Ditko was disowned because he could not find reason in facades or window dressing or sugary sentiments, wanting more emphasis regarded for his work than his image, which runs counter to the reasons for being shared by every comic blog ever to have existed, and all the commercial artists wasting moments of their lives on social media, wishing desperately to follow or to be followed without reapplying that effort to a work which might provide those opportunities in real life. Far more recently the field lost John Paul Leon, easily one of the most skilled and talented artists the medium will ever experience, but what nobody addresses in their mournful outcries is that, if John Paul had instead applied his skill and talent toward invigorating anything with principles or convictions beyond the thoughtlessness and heartlessness comprising the food-chains of for-profit escapism from reality, then perhaps his family would find no value in a postmortem crowd-funder. I lacked his skill and I lacked his talent, and so lacked his reach, but even I could smell the unorganized mess of dried blood from a lifetime away. Dabble in anything for the new experience or for necessity, but giving yourself over to an institution, to any institution, is giving yourself over to its egos trickling down all things problematic, indulged to maintain its illusions of importance, the adherence that no other fantasy come to pass.

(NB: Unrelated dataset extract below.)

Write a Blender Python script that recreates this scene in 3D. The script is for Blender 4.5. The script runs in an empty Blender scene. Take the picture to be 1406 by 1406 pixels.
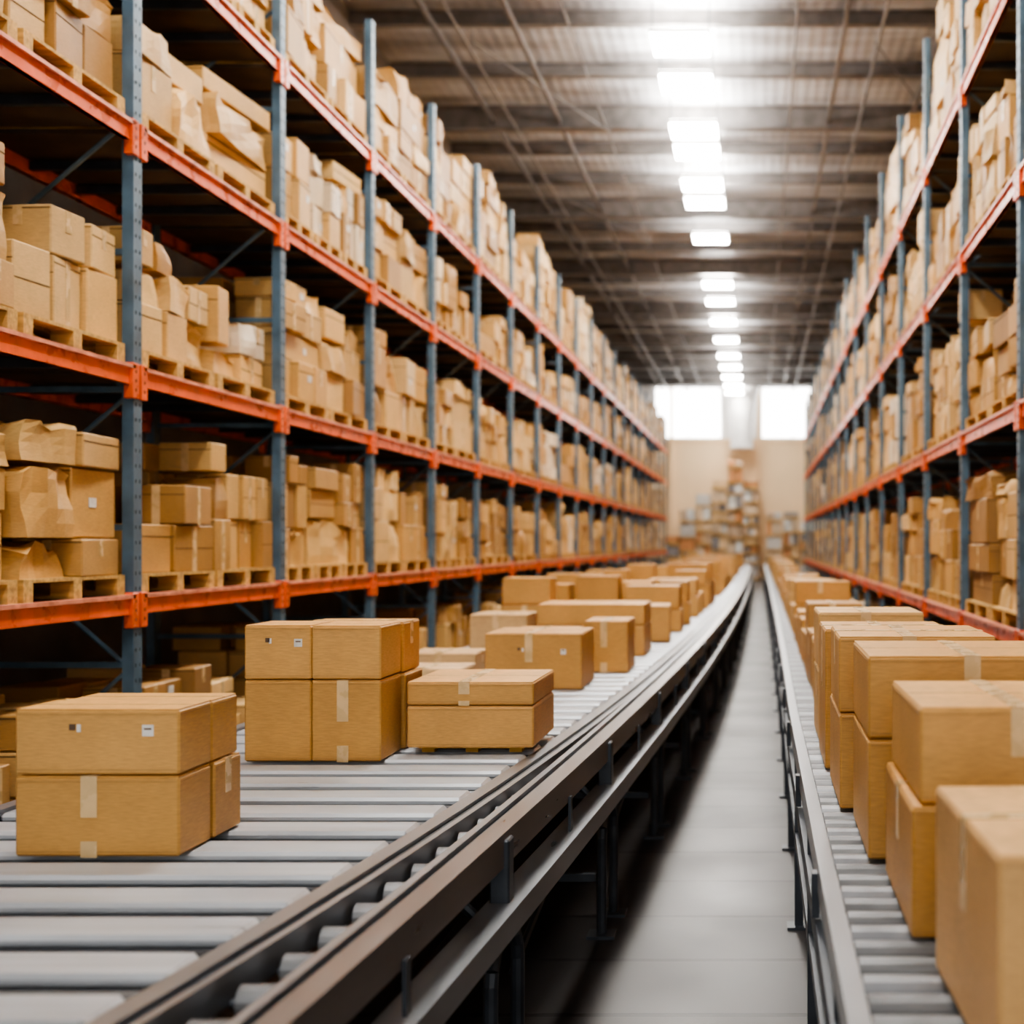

Truth hurting doesn’t make given truths less true, as its function is something other than to flatter. Demanding flattery at the expense of truth is kind of where the Republican party today is shooting itself in the face. I’ve next to nothing in common with Steve Ditko, but I get the same reactions from the same personalities, because escapism ever making room for reality would be counterproductive to its bottom line. Not everyone needs to hide from the world though, or else things won’t ever get done. There is a world of consequence greater than any flattering appeals, greater especially than entertainment necessitating and rationalizing exploitation or entrapment or extortion. Matters of consequence requiring commitment and the actual vigilance of confrontation, but one will never know of such things, much less resolve such things or solve any real problems at all, if everything they know they learned from watching television. Buying esteem is meaningless and weightless, as is selling one’s own, because the bed-pans do not really clean themselves with esteem.

I actually save a non-figurative life every night and day, through self-sacrifice. For years now. It is exhaustive and disheartening, and avoidable only were I as self-serving as everyone else, leaving me too busy to be buying or selling anything. And regardless of the reassuring buzzwords of marketing to the contrary, if you are not buying or selling anything but in fact find purpose well and beyond, you hold no value. If you would dare find better application for your gourd than burying it in the sand, dreaming for some perceived Atlas to kick it about, others cannot wrap their heads around the pointed truth of the matter, and in spite of the creativity they prize and yearn will have no earthly idea what to make of it.